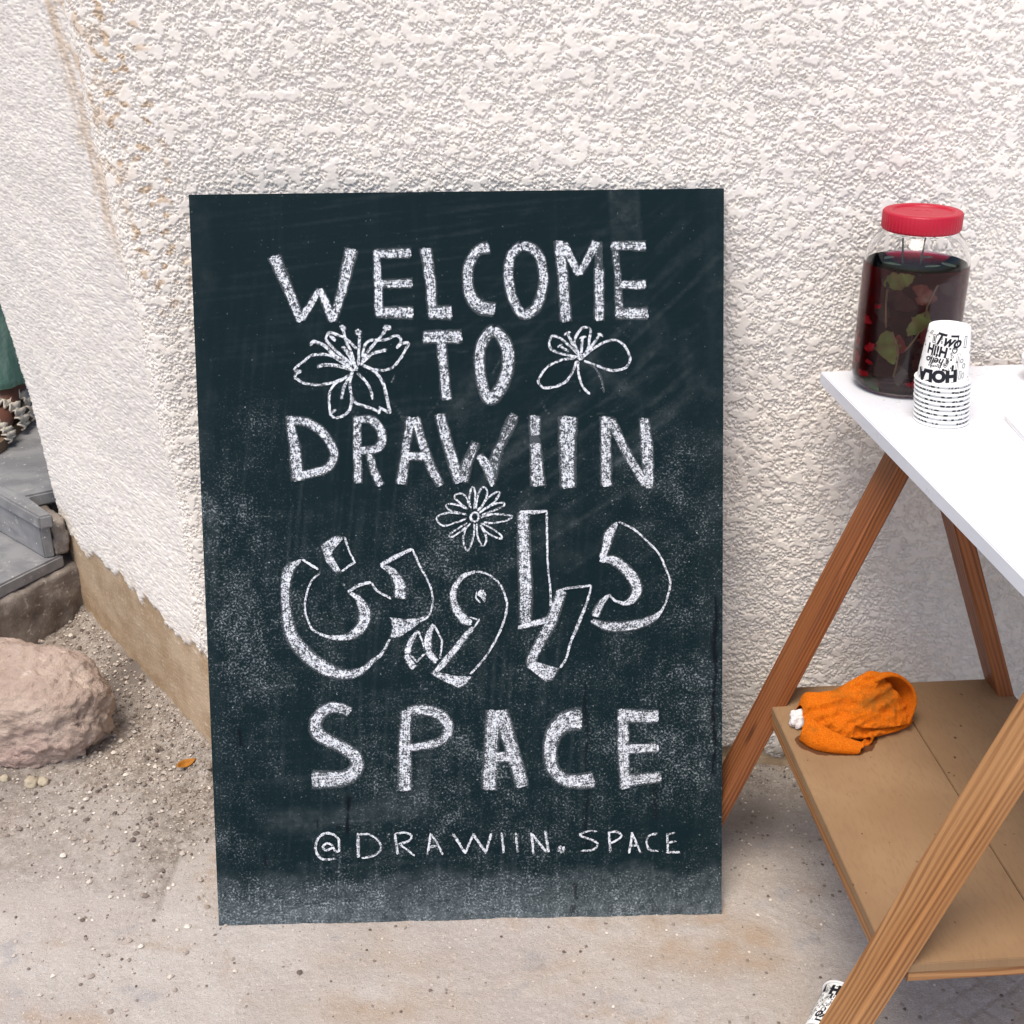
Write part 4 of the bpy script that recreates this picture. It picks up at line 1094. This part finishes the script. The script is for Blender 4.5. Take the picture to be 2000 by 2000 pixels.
for nm, m, lat, z, L, Wd, ang, r in (('mint_leaf', LG, -.034, .142, .030, .0095, .55, .0618), ('mint_leaf', LB, -.002, .146, .026, .007, -.35, .0612), ('mint_leaf', LB, .004, .134, .020, .007, -.15, .0615), ('mint_leaf', LG, -.026, .088, .034, .0125, -1.25, .0622),
                                (.0, 0, 0, 0, 0, 0, 0, 0), ('mint_leaf', LG, .020, .118, .030, .0095, -2.05, .0620), ('mint_leaf', LD, -.046, .030, .024, .007, -.9, .0618), ('mint_leaf', LD, .012, .040, .030, .008, 1.2, .058),
                                ('mint_leaf', LD, -.006, .046, .022, .007, -1.4, .0615), ('mint_leaf', LD, -.040, .152, .018, .006, -.5, .0608), ('mint_leaf', LB, -.016, .055, .024, .010, 1.3, .058), ('mint_leaf', LD, .030, .150, .020, .006, -.7, .060),
                                ('hibiscus_petal', PR, -.0545, .098, .011, .005, -.4, .0624), ('hibiscus_petal', PR, -.050, .058, .015, .005, .5, .0624), ('hibiscus_petal', PR, -.058, .050, .016, .004, -1.5, .0622), ('hibiscus_petal', PR, -.052, .020, .012, .006, .8, .0620),
                                ('hibiscus_petal', PR, -.040, .112, .008, .003, 1.2, .0620), ('hibiscus_petal', PR, .005, .022, .018, .004, .1, .060), ('mint_leaf', LD, -.004, .120, .026, .009, 2.4, .0585), ('mint_leaf', LD, -.040, .120, .022, .008, -1.0, .059), ('mint_leaf', LB, .030, .070, .026, .009, 1.9, .057), ('mint_leaf', LD, -.022, .125, .024, .008, -.2, .0575), ('hibiscus_petal', PR, -.0595, .075, .018, .004, -1.4, .0620), ('hibiscus_petal', PR, -.0588, .030, .016, .0035, 1.45, .0622), ('hibiscus_petal', PR, -.046, .040, .009, .003, .3, .0615)):
    if not isinstance(nm, str): continue
    k_ = 1.3 if nm == 'mint_leaf' else 1.1
    V, F = leaf_mesh(L * k_, Wd * k_, .0, 12, .12, .16 if k_ == 1.3 else .34, r4.uniform(0, 9))
    r -= .0003
    W_ = []
    for a, b, c in V:
        p, q = a * math.cos(ang) - b * math.sin(ang), a * math.sin(ang) + b * math.cos(ang)
        W_.append(on_glass(lat + p, z + q, r - abs(c) * .8 - .0008 * math.sin(a * 400)))
    mesh(nm, W_, F, m, jar, smooth=True)
STEM = leaf_mat('mint_stem', srgb(128, 122, 84), srgb(104, 100, 66))
for pts in ([(-.030, .140), (-.029, .118), (-.026, .092)], [(-.018, .088), (-.008, .060), (-.010, .030)], [(.014, .090), (.006, .075), (.000, .066)], [(.028, .150), (.020, .128), (.018, .110)]):
    tube('mint_stem', [on_glass(a, b, .0615) for a, b in pts], [.0011] * len(pts), STEM, jar, seg=6)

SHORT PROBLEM
Reproduce all of the data exactly; the pictures do not belong in the copy.

RESULT
Write part 4 of the bpy script that recreates this picture. It picks up at line 1094. This part finishes the script. The script is for Blender 4.5. Take the picture to be 2000 by 2000 pixels.
for nm, m, lat, z, L, Wd, ang, r in (('mint_leaf', LG, -.034, .142, .030, .0095, .55, .0618), ('mint_leaf', LB, -.002, .146, .026, .007, -.35, .0612), ('mint_leaf', LB, .004, .134, .020, .007, -.15, .0615), ('mint_leaf', LG, -.026, .088, .034, .0125, -1.25, .0622),
                                (.0, 0, 0, 0, 0, 0, 0, 0), ('mint_leaf', LG, .020, .118, .030, .0095, -2.05, .0620), ('mint_leaf', LD, -.046, .030, .024, .007, -.9, .0618), ('mint_leaf', LD, .012, .040, .030, .008, 1.2, .058),
                                ('mint_leaf', LD, -.006, .046, .022, .007, -1.4, .0615), ('mint_leaf', LD, -.040, .152, .018, .006, -.5, .0608), ('mint_leaf', LB, -.016, .055, .024, .010, 1.3, .058), ('mint_leaf', LD, .030, .150, .020, .006, -.7, .060),
                                ('hibiscus_petal', PR, -.0545, .098, .011, .005, -.4, .0624), ('hibiscus_petal', PR, -.050, .058, .015, .005, .5, .0624), ('hibiscus_petal', PR, -.058, .050, .016, .004, -1.5, .0622), ('hibiscus_petal', PR, -.052, .020, .012, .006, .8, .0620),
                                ('hibiscus_petal', PR, -.040, .112, .008, .003, 1.2, .0620), ('hibiscus_petal', PR, .005, .022, .018, .004, .1, .060), ('mint_leaf', LD, -.004, .120, .026, .009, 2.4, .0585), ('mint_leaf', LD, -.040, .120, .022, .008, -1.0, .059), ('mint_leaf', LB, .030, .070, .026, .009, 1.9, .057), ('mint_leaf', LD, -.022, .125, .024, .008, -.2, .0575), ('hibiscus_petal', PR, -.0595, .075, .018, .004, -1.4, .0620), ('hibiscus_petal', PR, -.0588, .030, .016, .0035, 1.45, .0622), ('hibiscus_petal', PR, -.046, .040, .009, .003, .3, .0615)):
    if not isinstance(nm, str): continue
    k_ = 1.3 if nm == 'mint_leaf' else 1.1
    V, F = leaf_mesh(L * k_, Wd * k_, .0, 12, .12, .16 if k_ == 1.3 else .34, r4.uniform(0, 9))
    r -= .0003
    W_ = []
    for a, b, c in V:
        p, q = a * math.cos(ang) - b * math.sin(ang), a * math.sin(ang) + b * math.cos(ang)
        W_.append(on_glass(lat + p, z + q, r - abs(c) * .8 - .0008 * math.sin(a * 400)))
    mesh(nm, W_, F, m, jar, smooth=True)
STEM = leaf_mat('mint_stem', srgb(128, 122, 84), srgb(104, 100, 66))
for pts in ([(-.030, .140), (-.029, .118), (-.026, .092)], [(-.018, .088), (-.008, .060), (-.010, .030)], [(.014, .090), (.006, .075), (.000, .066)], [(.028, .150), (.020, .128), (.018, .110)]):
    tube('mint_stem', [on_glass(a, b, .0615) for a, b in pts], [.0011] * len(pts), STEM, jar, seg=6)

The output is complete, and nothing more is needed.